China never went much higher than that in other nuclear tests. The one exception was in 1976, when China detonated an air-dropped bomb with a four-megaton yield. Overall, Beijing would conduct forty-five nuclear tests—the same number as Britain—between 1964 and 1996.
North Korea
Of course, North Korea is the most recent country to join the nuclear club after exploding its first atomic bomb in 2006. That first test produced a yield of at most two kilotons. Pyongyang’s first four nuclear tests did not reach a twenty-kiloton-yield, but its fifth one might have gone as high as twenty-five kilotons. Its most recent nuclear test was quite clearly its most powerful. Its exact yield is still a matter of dispute, with estimates ranging from 100–250 kt.

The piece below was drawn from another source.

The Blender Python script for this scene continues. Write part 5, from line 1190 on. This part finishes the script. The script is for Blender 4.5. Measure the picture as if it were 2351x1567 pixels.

There are also differing opinions about whether North Korea tested a hydrogen bomb—as Pyongyang itself claims—or rather a boosted fission bomb.
Conclusion
The mammoth nuclear bombs that the United States and Soviet Union tested in the beginning of the Cold War are likely to remain a relic of the past. At that time, nuclear strategy was still in its infancy, and largely predicated on targeting cities. Moreover, as the second World War had shown, accuracy from planes was absolutely horrendous (the same was true for early missiles), meaning an enormous blast was required to take out any specific targets. With better targeting and accuracy—along with some countries like the United States adopting counterforce rather than countervalue doctrines—gigantic nuclear yields like Castle Bravo and Tsar Bomba are no longer needed and probably never were. Today the most powerful American nuclear warhead is believed to be the B83, with a yield of 1.2 Mt. Even that bomb is in the process of being retired.